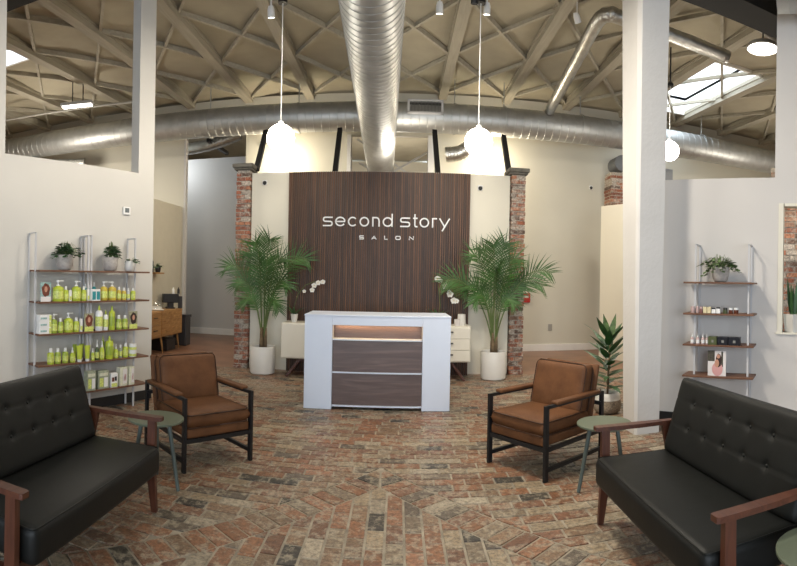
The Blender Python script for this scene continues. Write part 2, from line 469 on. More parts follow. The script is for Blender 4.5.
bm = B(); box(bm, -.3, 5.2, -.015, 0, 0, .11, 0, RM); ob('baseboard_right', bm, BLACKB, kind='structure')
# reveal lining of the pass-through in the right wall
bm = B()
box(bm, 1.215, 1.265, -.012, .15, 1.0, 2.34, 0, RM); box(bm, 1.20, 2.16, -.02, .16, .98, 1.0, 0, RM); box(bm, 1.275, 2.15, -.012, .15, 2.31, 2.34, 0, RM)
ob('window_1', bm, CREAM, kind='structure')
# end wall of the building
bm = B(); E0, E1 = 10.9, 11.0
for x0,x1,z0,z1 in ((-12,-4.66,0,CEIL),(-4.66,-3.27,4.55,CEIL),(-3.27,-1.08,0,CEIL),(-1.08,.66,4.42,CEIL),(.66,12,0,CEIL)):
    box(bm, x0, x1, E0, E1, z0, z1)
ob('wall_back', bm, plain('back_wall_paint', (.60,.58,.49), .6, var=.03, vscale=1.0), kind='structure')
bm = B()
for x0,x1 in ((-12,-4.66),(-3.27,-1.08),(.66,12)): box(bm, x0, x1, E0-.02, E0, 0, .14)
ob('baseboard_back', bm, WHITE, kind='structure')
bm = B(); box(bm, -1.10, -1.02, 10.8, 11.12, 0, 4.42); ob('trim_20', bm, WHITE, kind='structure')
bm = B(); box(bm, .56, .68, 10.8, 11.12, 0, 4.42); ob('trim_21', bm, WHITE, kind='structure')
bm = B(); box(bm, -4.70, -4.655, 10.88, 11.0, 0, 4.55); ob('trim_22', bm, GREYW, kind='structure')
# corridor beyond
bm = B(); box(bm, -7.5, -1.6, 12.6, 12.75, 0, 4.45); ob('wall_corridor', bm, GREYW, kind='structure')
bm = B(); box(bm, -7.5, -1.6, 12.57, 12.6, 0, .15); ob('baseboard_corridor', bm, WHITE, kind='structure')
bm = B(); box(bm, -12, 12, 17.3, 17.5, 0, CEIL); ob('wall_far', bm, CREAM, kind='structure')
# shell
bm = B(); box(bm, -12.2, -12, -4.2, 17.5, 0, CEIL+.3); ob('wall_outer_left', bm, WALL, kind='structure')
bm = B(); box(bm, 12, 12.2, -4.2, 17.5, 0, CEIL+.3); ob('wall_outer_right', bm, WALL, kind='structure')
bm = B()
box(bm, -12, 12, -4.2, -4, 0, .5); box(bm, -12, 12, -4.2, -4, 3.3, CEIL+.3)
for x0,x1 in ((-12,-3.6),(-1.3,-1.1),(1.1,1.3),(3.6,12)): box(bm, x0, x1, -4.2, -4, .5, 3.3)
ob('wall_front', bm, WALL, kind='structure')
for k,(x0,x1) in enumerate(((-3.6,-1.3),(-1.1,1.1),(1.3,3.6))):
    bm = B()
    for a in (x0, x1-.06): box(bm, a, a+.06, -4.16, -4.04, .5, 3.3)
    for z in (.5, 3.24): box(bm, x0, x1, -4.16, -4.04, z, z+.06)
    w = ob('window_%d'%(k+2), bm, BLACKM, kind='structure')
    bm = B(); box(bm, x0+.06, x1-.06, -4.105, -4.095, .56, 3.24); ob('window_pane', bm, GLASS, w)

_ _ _

__THE TASK__.
Copy out the listing exactly as it stands, but not the pictures.

__RESPONSE TO THIS TASK__.
The Blender Python script for this scene continues. Write part 2, from line 469 on. More parts follow. The script is for Blender 4.5.
bm = B(); box(bm, -.3, 5.2, -.015, 0, 0, .11, 0, RM); ob('baseboard_right', bm, BLACKB, kind='structure')
# reveal lining of the pass-through in the right wall
bm = B()
box(bm, 1.215, 1.265, -.012, .15, 1.0, 2.34, 0, RM); box(bm, 1.20, 2.16, -.02, .16, .98, 1.0, 0, RM); box(bm, 1.275, 2.15, -.012, .15, 2.31, 2.34, 0, RM)
ob('window_1', bm, CREAM, kind='structure')
# end wall of the building
bm = B(); E0, E1 = 10.9, 11.0
for x0,x1,z0,z1 in ((-12,-4.66,0,CEIL),(-4.66,-3.27,4.55,CEIL),(-3.27,-1.08,0,CEIL),(-1.08,.66,4.42,CEIL),(.66,12,0,CEIL)):
    box(bm, x0, x1, E0, E1, z0, z1)
ob('wall_back', bm, plain('back_wall_paint', (.60,.58,.49), .6, var=.03, vscale=1.0), kind='structure')
bm = B()
for x0,x1 in ((-12,-4.66),(-3.27,-1.08),(.66,12)): box(bm, x0, x1, E0-.02, E0, 0, .14)
ob('baseboard_back', bm, WHITE, kind='structure')
bm = B(); box(bm, -1.10, -1.02, 10.8, 11.12, 0, 4.42); ob('trim_20', bm, WHITE, kind='structure')
bm = B(); box(bm, .56, .68, 10.8, 11.12, 0, 4.42); ob('trim_21', bm, WHITE, kind='structure')
bm = B(); box(bm, -4.70, -4.655, 10.88, 11.0, 0, 4.55); ob('trim_22', bm, GREYW, kind='structure')
# corridor beyond
bm = B(); box(bm, -7.5, -1.6, 12.6, 12.75, 0, 4.45); ob('wall_corridor', bm, GREYW, kind='structure')
bm = B(); box(bm, -7.5, -1.6, 12.57, 12.6, 0, .15); ob('baseboard_corridor', bm, WHITE, kind='structure')
bm = B(); box(bm, -12, 12, 17.3, 17.5, 0, CEIL); ob('wall_far', bm, CREAM, kind='structure')
# shell
bm = B(); box(bm, -12.2, -12, -4.2, 17.5, 0, CEIL+.3); ob('wall_outer_left', bm, WALL, kind='structure')
bm = B(); box(bm, 12, 12.2, -4.2, 17.5, 0, CEIL+.3); ob('wall_outer_right', bm, WALL, kind='structure')
bm = B()
box(bm, -12, 12, -4.2, -4, 0, .5); box(bm, -12, 12, -4.2, -4, 3.3, CEIL+.3)
for x0,x1 in ((-12,-3.6),(-1.3,-1.1),(1.1,1.3),(3.6,12)): box(bm, x0, x1, -4.2, -4, .5, 3.3)
ob('wall_front', bm, WALL, kind='structure')
for k,(x0,x1) in enumerate(((-3.6,-1.3),(-1.1,1.1),(1.3,3.6))):
    bm = B()
    for a in (x0, x1-.06): box(bm, a, a+.06, -4.16, -4.04, .5, 3.3)
    for z in (.5, 3.24): box(bm, x0, x1, -4.16, -4.04, z, z+.06)
    w = ob('window_%d'%(k+2), bm, BLACKM, kind='structure')
    bm = B(); box(bm, x0+.06, x1-.06, -4.105, -4.095, .56, 3.24); ob('window_pane', bm, GLASS, w)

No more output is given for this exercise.